The Congressional Analysis Bubble

One of the many terrifying things about our political system is that it’s largely run by underinformed twenty-somethings also known as Congressional staffers (for the record, informed twenty-somethings are perfectly fine). They essentially serve as gatekeepers and most of them, while well-intentioned, are out of their depth about complex issues (by the time they learn about an issue, they’re generally hired as lobbyists. FREEDOM!). Above all, most are not trained in analysis at all. Case in point, healthcare (boldface mine):

Something these many challenges have in common is that they are difficult to solve and all require good evidence to shape rational, effective policy.

Yet, throughout the conference venue, policy leaders seemed to lack the detailed evidence as well as a systematic way of locating and acquiring that relevant evidence from across a national research community.

When Lisa Simpson, president and CEO of AcademyHealth, asked top congressional staffers in the Congressional Plenary how researchers could better feed evidence into the Washington policy process, there were few specific or concrete answers.
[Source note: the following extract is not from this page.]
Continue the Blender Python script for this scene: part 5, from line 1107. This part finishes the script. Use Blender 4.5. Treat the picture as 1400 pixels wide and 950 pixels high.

I wasn’t surprised. In the past, when I’ve asked other elected officials or legislative staff how they get information, they say it usually comes down to a small network of personal relationships. The process of outreach is more often focused around building political consensus through stakeholder engagement than gathering scientific evidence. This strikes me as a very incomplete and imperfect way to shape policy, particularly considering our public investment in research.

Yet another reason why we can’t have nice things.